El 14 de noviembre de 2009 la prestigiada revista británica The Economist publicó una portada que arrancó comentarios en todo el mundo, especialmente en Brasil.

 

En la ilustración de portada se veía a la emblemática imagen del Cristo Redentor despegando del cerro del Corcovado, en Río de Janeiro, cual si fuera un cohete especial. Sobre la imagen, un titular que no dejaba dudas: Brazil takes off (“Despega Brasil”).

 

Los editores de The Economist se caracterizan por el uso de un lenguaje preciso y directo.
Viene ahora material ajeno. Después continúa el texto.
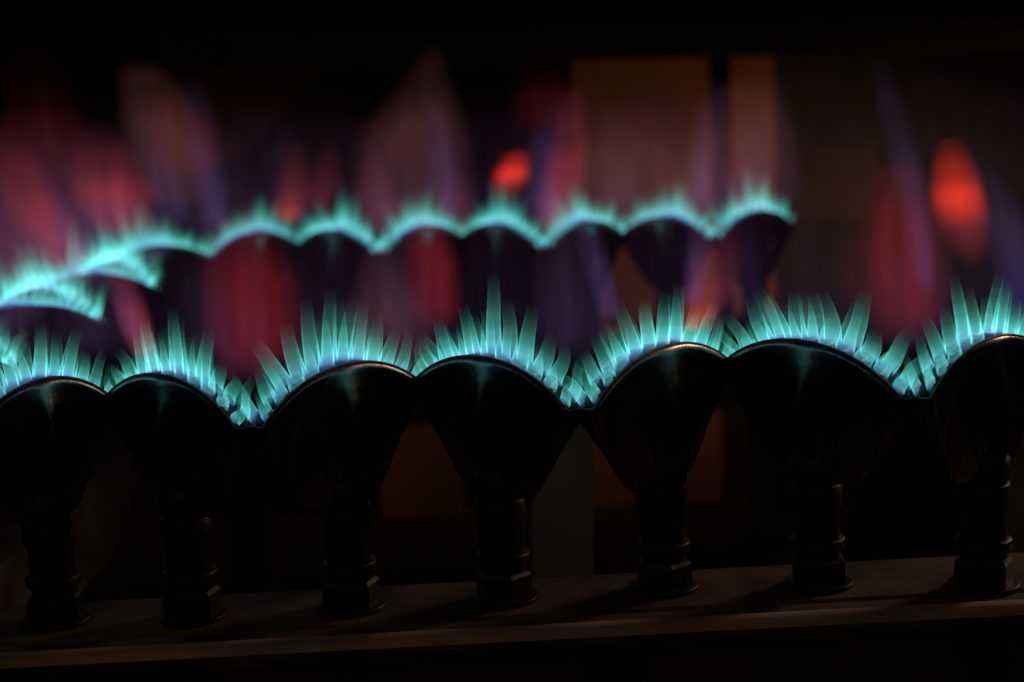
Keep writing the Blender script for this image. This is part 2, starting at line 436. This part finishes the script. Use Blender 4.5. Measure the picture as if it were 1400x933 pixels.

El lector podrá o no estar de acuerdo con la ideología que guía sus artículos, pero hay un reconocimiento generalizado a su muy frecuente impecable argumentación, que se traduce en una gran influencia.

 

En el año que corría, el mundo desarrollado sufría las consecuencias de año y medio de una violenta crisis financiera sin precedentes en la historia por su dimensión y, lo peor, sin capacidad de respuesta política y técnica para detenerla. Estados Unidos y Europa se enfrentaban a un monstruo de mil cabezas.

 

Un año antes de la publicación de la portada en cuestión, el ya popular presidente brasileño Lula da Silva se atrevió a pronosticar que aquellas llamas que destruían las economías avanzadas, apenas si llegarían a una economía brasileña exultante, alentada por las políticas fiscales y monetarias instrumentadas por su gobierno.

 

No se equivocó Lula y The Economist le dio la razón. La economía brasileña resistió como pocas la crisis global de 2009 con una ligera caída de -0.3% para luego crecer al 7.6% en 2010, atrayendo miles de millones de dólares en inversiones. Efectivamente Brasil había despegado.

 

Pero algo pasó desde que Lula dejó la Presidencia a finales de 2010. El año pasado la economía brasileña sólo creció 2.7% y para este 2012 el Banco Central de Brasil estima que sólo crecerá 2.5%, aunque los economistas del sector privado pronostican un decepcionante 2.03%.

 

El problema de fondo que enfrenta la economía brasileña es muy similar al de México. Más allá de la desaceleración económica que se cierne sobre Europa y China, sus dos principales mercados de exportación, a Brasil le urge una nueva generación de reformas estructurales que la presidenta Dilma Rousseff, en año y medio, no ha podido encabezar y que encarecen la competitividad de la economía amazónica.

 

El “costo Brasil” es elevado por un sistema tributario que es una verdadera maraña, pero también por sus complejas leyes laborales y su sistema jurídico anquilosado que han hecho de la corrupción una verdadera “economía paralela” encareciendo los costos de introducción y transacción de los capitales y los negocios. Allí están los grandes pendientes que requieren acuerdos políticos.

 

Pero la presidenta Rousseff ha equivocado el diagnóstico y para hacer frente  la desaceleración busca soluciones con medidas monetarias, cambiarias y financieras ya gastadas y que sólo generan dudas y desconfianza.

 

Con todo, Rousseff tiene tres palancas para reactivar la demanda en el mediano plazo y crecer en torno a 3.5% anual en 2013: Las inversiones en infraestructura de cara al Mundial de Fútbol y las Olimpiadas, las millonarias inversiones petroleras y el consumo de la creciente clase media.

 

Pero nada de eso será suficiente para sostener el espectacular despegue del Brasil de Lula como lo vaticinó The Economist en 2009.